From fruit to nuts, manufacturers explore range of additives to boost fuel economy and grip

Published August 3, 2013

Tire research plods along nicely at a sedate pace. Innovations don’t come often. It’s evolution, not revolution — a tweak here, an extra sipe there and the tire is proclaimed new.

Not anymore. Consumer demand has turned this pattern on its ear.

The need for fuel economy is driving a push for better tires. A desire for better grip is, too.

To remain competitive, the big manufacturers have responded. Everyone now has a line of low-rolling resistance tires.

New tires are being introduced that have more grip and last longer. Thank powerful computers for this.

Computers can help design the tire, and then run endless tests on it, so it does not have to be built and put on a real car. Designs can be rejected or modified without the rubber touching the road.

Computers have helped create compounds that can be of lower rolling resistance for good fuel economy numbers, and still hold the car on a curvy road.

Single models of “eco” or “green” tires have blossomed into whole lines, which have sizes for most cars.

Bridgestone’s Ecopia tire, which boasts a 4-per-cent improvement in fuel economy, uses recycled materials in its construction to help cut down on the use of raw materials.

Michelin’s Green-X tires are designed for better fuel economy.

They have a Gretire talken-X tire in almost all tire categories.

Each model is tested to make sure that it maintains all the Michelin characteristics of grip and treadlife, and improves fuel economy.

Goodyear’s Assurance Fuel Max aims to save money at the gas pumps.

Pirelli last year started introducing SUV tires with “Verde” in their name. The line has better rolling resistance, is quieter and also has a longer tread life. Its manufacture makes less of an impact on the environment, too.

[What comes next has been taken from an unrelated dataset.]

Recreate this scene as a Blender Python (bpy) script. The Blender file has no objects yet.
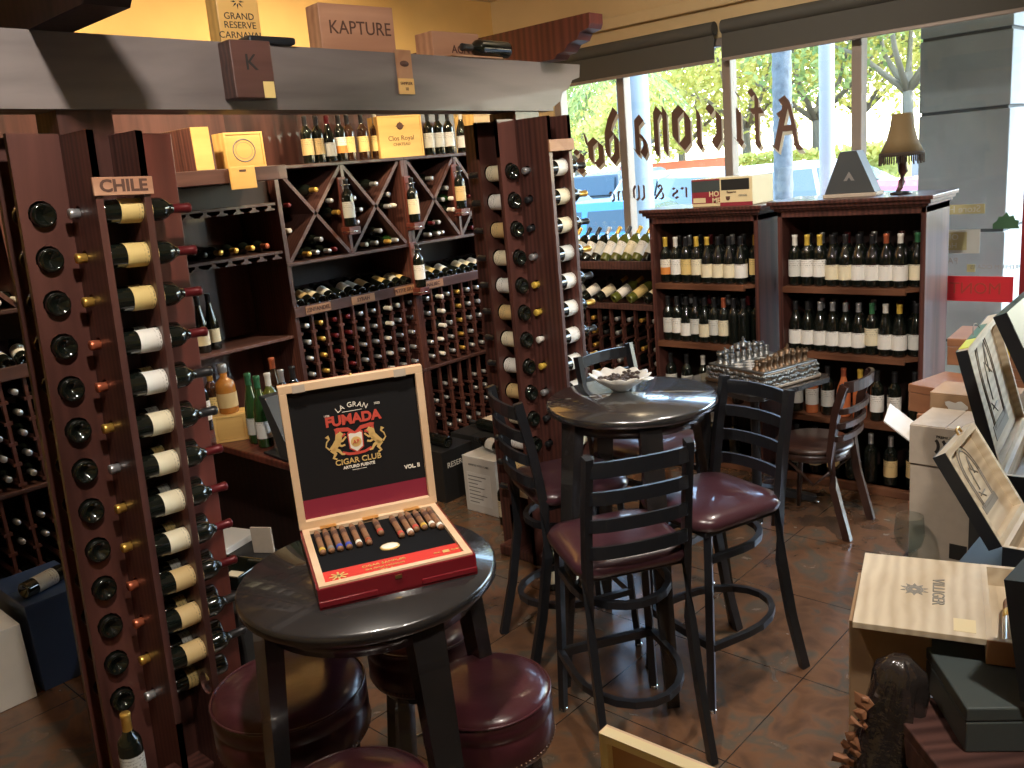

Interesting additions of waste products to the tire rubber mix come from computer simulations of molecular chains and how they interact.

Goodyear uses volcanic sand for extra grit in one of its best all-season tires. The manufacturer has even created tires that use different tread patterns on the same tire for different weather conditions.

Yokohama uses orange juice pulp because it bonds well with rubber, and provides extra grip in corners while using less gas when going straight down the road.

Toyo uses crushed walnuts in its winter tires.

Michelin was proud of its first green tire in 1992, in which silica was the hot new ingredient. Now, its computer modelling has created belt packages that can maintain a perfect contact patch, even as the tire is stressed under a heavy cornering load. The manufacturer’s research has led them to new exotic materials, such as Twaron, which is used to create strong, light reinforcing belts. Michelin’s high-performance tires now use two different tread compounds on opposite sides of the tire.

Bridgestone has noticed how well mussels stick to rocks, and is researching this to see if it will work for tires.

It won’t be making “mussel” car tires nor will you be driving on the “Seafood Special” Potenza.

The company is working to synthesize the molecular chain and use it in some of the tires’ elastomers.

After all, as Bridgestone says, “Nature was the first technology.”